PROBLEM
Repeat the material exactly as it appears.

COLLECTED MATERIAL

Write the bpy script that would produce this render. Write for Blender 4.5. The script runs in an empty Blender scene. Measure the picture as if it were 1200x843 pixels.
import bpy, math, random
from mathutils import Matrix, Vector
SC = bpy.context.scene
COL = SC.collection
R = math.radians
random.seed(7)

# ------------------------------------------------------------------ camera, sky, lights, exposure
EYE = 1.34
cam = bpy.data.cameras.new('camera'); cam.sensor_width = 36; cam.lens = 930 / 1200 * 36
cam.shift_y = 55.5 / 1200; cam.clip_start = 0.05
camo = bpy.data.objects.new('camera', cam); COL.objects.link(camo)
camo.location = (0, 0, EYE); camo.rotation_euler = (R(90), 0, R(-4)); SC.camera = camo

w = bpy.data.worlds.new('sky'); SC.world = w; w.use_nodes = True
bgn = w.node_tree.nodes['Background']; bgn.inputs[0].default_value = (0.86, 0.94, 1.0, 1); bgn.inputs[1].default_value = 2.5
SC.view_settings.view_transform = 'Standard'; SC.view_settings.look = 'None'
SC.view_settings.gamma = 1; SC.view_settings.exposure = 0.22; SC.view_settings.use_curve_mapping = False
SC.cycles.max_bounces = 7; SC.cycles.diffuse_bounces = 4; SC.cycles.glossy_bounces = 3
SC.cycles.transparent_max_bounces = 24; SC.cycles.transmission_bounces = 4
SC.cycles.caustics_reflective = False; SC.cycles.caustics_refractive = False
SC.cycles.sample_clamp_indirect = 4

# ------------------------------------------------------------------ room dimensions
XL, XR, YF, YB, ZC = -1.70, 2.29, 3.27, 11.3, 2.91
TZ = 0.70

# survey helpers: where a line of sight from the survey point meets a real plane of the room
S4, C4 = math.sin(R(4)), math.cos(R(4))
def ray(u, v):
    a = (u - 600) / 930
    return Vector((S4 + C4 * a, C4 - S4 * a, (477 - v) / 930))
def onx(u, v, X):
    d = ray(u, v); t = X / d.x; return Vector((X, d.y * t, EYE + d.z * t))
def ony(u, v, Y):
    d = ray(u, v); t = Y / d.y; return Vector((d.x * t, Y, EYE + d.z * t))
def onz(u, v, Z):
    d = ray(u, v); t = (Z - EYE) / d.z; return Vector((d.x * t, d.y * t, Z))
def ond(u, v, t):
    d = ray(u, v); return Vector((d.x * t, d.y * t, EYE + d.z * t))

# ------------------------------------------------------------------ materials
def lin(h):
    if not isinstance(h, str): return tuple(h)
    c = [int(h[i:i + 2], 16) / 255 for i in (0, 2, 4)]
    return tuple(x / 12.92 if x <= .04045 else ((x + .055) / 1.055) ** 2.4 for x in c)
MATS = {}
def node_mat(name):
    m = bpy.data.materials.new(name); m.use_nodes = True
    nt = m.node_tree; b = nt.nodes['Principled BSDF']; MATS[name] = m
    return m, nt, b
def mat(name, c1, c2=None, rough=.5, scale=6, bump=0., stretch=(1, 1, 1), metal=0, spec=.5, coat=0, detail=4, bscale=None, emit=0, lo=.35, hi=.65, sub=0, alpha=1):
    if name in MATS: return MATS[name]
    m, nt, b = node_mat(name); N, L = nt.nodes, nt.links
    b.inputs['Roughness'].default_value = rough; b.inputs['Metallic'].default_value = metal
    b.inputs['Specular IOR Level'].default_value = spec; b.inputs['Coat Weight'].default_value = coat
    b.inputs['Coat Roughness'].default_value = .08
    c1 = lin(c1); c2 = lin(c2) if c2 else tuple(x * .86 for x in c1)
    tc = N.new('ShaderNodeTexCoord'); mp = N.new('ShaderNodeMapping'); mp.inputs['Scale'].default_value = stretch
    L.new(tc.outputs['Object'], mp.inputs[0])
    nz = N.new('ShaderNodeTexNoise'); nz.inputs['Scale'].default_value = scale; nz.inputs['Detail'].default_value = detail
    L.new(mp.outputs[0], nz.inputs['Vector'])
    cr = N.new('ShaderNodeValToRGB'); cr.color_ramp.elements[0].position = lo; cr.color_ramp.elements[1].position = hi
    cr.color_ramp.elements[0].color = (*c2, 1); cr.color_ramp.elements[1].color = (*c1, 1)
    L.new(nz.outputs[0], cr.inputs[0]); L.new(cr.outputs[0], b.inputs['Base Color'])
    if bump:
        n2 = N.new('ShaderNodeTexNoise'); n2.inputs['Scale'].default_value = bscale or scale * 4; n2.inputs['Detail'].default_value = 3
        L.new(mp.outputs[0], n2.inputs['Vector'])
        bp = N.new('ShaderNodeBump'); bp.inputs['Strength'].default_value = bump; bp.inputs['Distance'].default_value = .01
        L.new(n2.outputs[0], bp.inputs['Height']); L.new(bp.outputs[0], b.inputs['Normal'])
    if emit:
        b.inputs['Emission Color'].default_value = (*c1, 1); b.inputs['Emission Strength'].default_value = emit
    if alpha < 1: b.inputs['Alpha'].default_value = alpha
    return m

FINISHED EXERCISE
Write the bpy script that would produce this render. Write for Blender 4.5. The script runs in an empty Blender scene. Measure the picture as if it were 1200x843 pixels.
import bpy, math, random
from mathutils import Matrix, Vector
SC = bpy.context.scene
COL = SC.collection
R = math.radians
random.seed(7)

# ------------------------------------------------------------------ camera, sky, lights, exposure
EYE = 1.34
cam = bpy.data.cameras.new('camera'); cam.sensor_width = 36; cam.lens = 930 / 1200 * 36
cam.shift_y = 55.5 / 1200; cam.clip_start = 0.05
camo = bpy.data.objects.new('camera', cam); COL.objects.link(camo)
camo.location = (0, 0, EYE); camo.rotation_euler = (R(90), 0, R(-4)); SC.camera = camo

w = bpy.data.worlds.new('sky'); SC.world = w; w.use_nodes = True
bgn = w.node_tree.nodes['Background']; bgn.inputs[0].default_value = (0.86, 0.94, 1.0, 1); bgn.inputs[1].default_value = 2.5
SC.view_settings.view_transform = 'Standard'; SC.view_settings.look = 'None'
SC.view_settings.gamma = 1; SC.view_settings.exposure = 0.22; SC.view_settings.use_curve_mapping = False
SC.cycles.max_bounces = 7; SC.cycles.diffuse_bounces = 4; SC.cycles.glossy_bounces = 3
SC.cycles.transparent_max_bounces = 24; SC.cycles.transmission_bounces = 4
SC.cycles.caustics_reflective = False; SC.cycles.caustics_refractive = False
SC.cycles.sample_clamp_indirect = 4

# ------------------------------------------------------------------ room dimensions
XL, XR, YF, YB, ZC = -1.70, 2.29, 3.27, 11.3, 2.91
TZ = 0.70

# survey helpers: where a line of sight from the survey point meets a real plane of the room
S4, C4 = math.sin(R(4)), math.cos(R(4))
def ray(u, v):
    a = (u - 600) / 930
    return Vector((S4 + C4 * a, C4 - S4 * a, (477 - v) / 930))
def onx(u, v, X):
    d = ray(u, v); t = X / d.x; return Vector((X, d.y * t, EYE + d.z * t))
def ony(u, v, Y):
    d = ray(u, v); t = Y / d.y; return Vector((d.x * t, Y, EYE + d.z * t))
def onz(u, v, Z):
    d = ray(u, v); t = (Z - EYE) / d.z; return Vector((d.x * t, d.y * t, Z))
def ond(u, v, t):
    d = ray(u, v); return Vector((d.x * t, d.y * t, EYE + d.z * t))

# ------------------------------------------------------------------ materials
def lin(h):
    if not isinstance(h, str): return tuple(h)
    c = [int(h[i:i + 2], 16) / 255 for i in (0, 2, 4)]
    return tuple(x / 12.92 if x <= .04045 else ((x + .055) / 1.055) ** 2.4 for x in c)
MATS = {}
def node_mat(name):
    m = bpy.data.materials.new(name); m.use_nodes = True
    nt = m.node_tree; b = nt.nodes['Principled BSDF']; MATS[name] = m
    return m, nt, b
def mat(name, c1, c2=None, rough=.5, scale=6, bump=0., stretch=(1, 1, 1), metal=0, spec=.5, coat=0, detail=4, bscale=None, emit=0, lo=.35, hi=.65, sub=0, alpha=1):
    if name in MATS: return MATS[name]
    m, nt, b = node_mat(name); N, L = nt.nodes, nt.links
    b.inputs['Roughness'].default_value = rough; b.inputs['Metallic'].default_value = metal
    b.inputs['Specular IOR Level'].default_value = spec; b.inputs['Coat Weight'].default_value = coat
    b.inputs['Coat Roughness'].default_value = .08
    c1 = lin(c1); c2 = lin(c2) if c2 else tuple(x * .86 for x in c1)
    tc = N.new('ShaderNodeTexCoord'); mp = N.new('ShaderNodeMapping'); mp.inputs['Scale'].default_value = stretch
    L.new(tc.outputs['Object'], mp.inputs[0])
    nz = N.new('ShaderNodeTexNoise'); nz.inputs['Scale'].default_value = scale; nz.inputs['Detail'].default_value = detail
    L.new(mp.outputs[0], nz.inputs['Vector'])
    cr = N.new('ShaderNodeValToRGB'); cr.color_ramp.elements[0].position = lo; cr.color_ramp.elements[1].position = hi
    cr.color_ramp.elements[0].color = (*c2, 1); cr.color_ramp.elements[1].color = (*c1, 1)
    L.new(nz.outputs[0], cr.inputs[0]); L.new(cr.outputs[0], b.inputs['Base Color'])
    if bump:
        n2 = N.new('ShaderNodeTexNoise'); n2.inputs['Scale'].default_value = bscale or scale * 4; n2.inputs['Detail'].default_value = 3
        L.new(mp.outputs[0], n2.inputs['Vector'])
        bp = N.new('ShaderNodeBump'); bp.inputs['Strength'].default_value = bump; bp.inputs['Distance'].default_value = .01
        L.new(n2.outputs[0], bp.inputs['Height']); L.new(bp.outputs[0], b.inputs['Normal'])
    if emit:
        b.inputs['Emission Color'].default_value = (*c1, 1); b.inputs['Emission Strength'].default_value = emit
    if alpha < 1: b.inputs['Alpha'].default_value = alpha
    return m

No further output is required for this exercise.